● **OBJECTIVE**
Can you retype only the lines from the one with "far = b.ramp(y, 34.0, 34.1);" through the final line of the material, exactly as given?

● **COLLECTED DATA**
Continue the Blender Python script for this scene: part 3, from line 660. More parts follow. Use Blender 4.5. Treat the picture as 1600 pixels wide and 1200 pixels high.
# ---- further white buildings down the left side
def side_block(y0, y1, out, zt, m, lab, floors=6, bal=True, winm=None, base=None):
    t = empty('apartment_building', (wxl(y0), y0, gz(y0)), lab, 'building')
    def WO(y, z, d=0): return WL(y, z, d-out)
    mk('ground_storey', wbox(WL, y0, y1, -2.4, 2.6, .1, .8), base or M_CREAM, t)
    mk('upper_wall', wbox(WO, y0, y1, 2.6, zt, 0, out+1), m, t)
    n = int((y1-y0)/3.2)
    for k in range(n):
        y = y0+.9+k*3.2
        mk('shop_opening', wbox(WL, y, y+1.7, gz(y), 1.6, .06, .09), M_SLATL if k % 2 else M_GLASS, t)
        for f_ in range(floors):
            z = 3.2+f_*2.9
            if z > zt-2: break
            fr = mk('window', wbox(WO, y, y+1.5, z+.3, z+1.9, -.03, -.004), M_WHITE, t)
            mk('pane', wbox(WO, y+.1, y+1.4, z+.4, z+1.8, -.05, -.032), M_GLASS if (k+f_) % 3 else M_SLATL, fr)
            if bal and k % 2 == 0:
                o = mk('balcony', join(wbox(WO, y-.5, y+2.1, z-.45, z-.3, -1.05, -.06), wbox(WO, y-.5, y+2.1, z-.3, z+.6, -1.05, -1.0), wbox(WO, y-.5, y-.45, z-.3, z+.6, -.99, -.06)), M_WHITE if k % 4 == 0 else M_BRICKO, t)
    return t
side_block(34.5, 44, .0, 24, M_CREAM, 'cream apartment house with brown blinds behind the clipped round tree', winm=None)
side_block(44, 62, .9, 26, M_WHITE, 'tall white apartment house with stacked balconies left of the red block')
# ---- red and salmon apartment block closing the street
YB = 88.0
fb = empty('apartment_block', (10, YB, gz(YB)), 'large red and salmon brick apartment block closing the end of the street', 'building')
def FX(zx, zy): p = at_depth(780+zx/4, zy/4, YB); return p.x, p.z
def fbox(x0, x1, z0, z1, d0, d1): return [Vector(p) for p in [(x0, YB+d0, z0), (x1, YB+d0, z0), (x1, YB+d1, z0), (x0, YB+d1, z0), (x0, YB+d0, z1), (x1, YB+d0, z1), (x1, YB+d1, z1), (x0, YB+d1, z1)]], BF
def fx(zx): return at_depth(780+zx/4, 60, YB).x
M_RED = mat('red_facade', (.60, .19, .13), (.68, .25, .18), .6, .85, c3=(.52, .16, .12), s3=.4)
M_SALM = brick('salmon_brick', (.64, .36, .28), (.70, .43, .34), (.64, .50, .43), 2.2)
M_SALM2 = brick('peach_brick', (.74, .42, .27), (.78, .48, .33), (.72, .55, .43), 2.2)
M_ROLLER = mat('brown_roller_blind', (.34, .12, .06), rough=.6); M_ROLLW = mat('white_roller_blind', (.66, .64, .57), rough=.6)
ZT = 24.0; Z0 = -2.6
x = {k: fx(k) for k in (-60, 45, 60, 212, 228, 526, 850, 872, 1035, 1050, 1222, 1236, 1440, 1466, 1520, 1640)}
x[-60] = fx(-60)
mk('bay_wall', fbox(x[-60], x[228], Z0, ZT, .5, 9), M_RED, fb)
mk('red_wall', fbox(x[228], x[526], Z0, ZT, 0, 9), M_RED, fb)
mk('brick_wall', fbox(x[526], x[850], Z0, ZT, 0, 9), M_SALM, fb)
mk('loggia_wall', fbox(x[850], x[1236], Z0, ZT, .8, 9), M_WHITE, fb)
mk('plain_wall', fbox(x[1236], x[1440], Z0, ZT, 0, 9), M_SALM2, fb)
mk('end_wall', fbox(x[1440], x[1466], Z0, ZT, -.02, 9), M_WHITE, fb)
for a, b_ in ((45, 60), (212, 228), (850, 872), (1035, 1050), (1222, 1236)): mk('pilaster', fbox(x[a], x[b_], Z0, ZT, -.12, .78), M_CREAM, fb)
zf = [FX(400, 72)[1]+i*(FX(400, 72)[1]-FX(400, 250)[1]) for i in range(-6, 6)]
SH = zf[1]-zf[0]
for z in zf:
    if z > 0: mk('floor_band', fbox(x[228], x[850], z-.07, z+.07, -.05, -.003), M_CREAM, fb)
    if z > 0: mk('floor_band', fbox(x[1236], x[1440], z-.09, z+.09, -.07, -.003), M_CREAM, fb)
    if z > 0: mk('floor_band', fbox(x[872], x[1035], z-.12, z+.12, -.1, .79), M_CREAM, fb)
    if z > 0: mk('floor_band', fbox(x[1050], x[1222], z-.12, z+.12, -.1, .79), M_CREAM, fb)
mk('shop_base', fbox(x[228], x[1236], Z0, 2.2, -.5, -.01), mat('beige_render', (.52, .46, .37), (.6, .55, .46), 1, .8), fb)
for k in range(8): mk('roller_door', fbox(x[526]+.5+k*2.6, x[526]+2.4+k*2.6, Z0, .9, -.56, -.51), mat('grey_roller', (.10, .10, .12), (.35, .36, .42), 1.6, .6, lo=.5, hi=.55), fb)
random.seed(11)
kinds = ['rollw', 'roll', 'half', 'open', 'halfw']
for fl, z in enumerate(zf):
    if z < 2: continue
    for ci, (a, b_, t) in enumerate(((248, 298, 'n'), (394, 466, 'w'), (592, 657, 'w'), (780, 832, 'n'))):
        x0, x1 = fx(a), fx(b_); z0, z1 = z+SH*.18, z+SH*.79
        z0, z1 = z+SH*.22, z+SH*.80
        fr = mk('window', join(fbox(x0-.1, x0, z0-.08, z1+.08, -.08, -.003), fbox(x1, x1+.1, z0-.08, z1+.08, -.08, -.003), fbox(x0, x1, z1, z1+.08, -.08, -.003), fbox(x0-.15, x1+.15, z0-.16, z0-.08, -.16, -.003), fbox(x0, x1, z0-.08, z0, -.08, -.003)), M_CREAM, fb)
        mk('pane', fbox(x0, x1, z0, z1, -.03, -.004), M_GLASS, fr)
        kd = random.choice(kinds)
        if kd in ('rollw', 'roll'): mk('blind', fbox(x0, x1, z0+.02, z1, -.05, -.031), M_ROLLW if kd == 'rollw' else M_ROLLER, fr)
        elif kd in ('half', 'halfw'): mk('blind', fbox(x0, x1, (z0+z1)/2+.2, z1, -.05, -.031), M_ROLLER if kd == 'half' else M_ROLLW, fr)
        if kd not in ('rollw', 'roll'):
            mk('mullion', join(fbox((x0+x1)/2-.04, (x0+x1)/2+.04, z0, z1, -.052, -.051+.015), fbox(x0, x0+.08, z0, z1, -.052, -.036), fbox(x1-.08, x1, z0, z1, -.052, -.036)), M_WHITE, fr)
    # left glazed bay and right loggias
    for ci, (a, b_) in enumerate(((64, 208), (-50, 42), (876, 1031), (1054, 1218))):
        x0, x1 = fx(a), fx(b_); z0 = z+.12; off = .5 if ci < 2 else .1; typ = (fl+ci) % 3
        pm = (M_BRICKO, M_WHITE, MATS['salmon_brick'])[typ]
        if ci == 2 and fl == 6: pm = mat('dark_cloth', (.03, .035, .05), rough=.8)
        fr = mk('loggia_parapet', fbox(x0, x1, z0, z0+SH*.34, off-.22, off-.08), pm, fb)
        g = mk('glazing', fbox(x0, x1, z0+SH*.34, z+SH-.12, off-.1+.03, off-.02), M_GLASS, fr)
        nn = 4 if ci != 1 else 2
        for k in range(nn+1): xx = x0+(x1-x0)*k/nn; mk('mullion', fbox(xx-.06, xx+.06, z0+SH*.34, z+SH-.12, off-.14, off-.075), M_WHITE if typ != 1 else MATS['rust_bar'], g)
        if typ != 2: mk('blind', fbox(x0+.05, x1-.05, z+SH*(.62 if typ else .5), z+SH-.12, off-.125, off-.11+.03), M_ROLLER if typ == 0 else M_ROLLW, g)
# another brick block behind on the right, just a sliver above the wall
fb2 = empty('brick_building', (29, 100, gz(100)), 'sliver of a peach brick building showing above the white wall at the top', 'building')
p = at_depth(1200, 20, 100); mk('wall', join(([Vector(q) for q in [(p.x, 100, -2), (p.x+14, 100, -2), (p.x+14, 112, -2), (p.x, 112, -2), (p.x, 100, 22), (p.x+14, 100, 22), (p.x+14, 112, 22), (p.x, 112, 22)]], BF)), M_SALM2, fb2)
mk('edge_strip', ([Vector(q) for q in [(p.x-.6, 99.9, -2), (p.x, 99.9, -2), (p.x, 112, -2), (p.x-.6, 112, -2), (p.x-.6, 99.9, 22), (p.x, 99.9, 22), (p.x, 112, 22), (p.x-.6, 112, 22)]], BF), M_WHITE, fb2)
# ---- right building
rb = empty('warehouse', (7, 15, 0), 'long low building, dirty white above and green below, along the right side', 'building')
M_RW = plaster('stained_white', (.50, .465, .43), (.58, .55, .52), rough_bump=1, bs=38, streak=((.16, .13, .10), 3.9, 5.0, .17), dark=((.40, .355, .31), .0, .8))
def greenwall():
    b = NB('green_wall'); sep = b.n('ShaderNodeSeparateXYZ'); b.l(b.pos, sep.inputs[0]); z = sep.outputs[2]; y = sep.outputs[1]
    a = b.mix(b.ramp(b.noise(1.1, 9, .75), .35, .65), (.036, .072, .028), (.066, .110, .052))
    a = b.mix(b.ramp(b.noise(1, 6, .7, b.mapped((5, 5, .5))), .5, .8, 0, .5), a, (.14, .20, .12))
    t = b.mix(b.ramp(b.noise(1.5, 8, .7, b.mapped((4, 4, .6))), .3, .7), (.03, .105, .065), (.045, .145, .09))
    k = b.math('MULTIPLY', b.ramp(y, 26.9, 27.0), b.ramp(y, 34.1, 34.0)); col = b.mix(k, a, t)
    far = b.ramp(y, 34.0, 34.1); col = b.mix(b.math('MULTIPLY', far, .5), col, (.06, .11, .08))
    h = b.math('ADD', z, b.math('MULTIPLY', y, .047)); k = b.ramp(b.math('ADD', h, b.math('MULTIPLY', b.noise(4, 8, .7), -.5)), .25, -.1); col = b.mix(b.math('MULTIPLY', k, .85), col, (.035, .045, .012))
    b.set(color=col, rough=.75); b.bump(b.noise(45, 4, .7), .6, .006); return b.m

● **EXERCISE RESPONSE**
    far = b.ramp(y, 34.0, 34.1); col = b.mix(b.math('MULTIPLY', far, .5), col, (.06, .11, .08))
    h = b.math('ADD', z, b.math('MULTIPLY', y, .047)); k = b.ramp(b.math('ADD', h, b.math('MULTIPLY', b.noise(4, 8, .7), -.5)), .25, -.1); col = b.mix(b.math('MULTIPLY', k, .85), col, (.035, .045, .012))
    b.set(color=col, rough=.75); b.bump(b.noise(45, 4, .7), .6, .006); return b.m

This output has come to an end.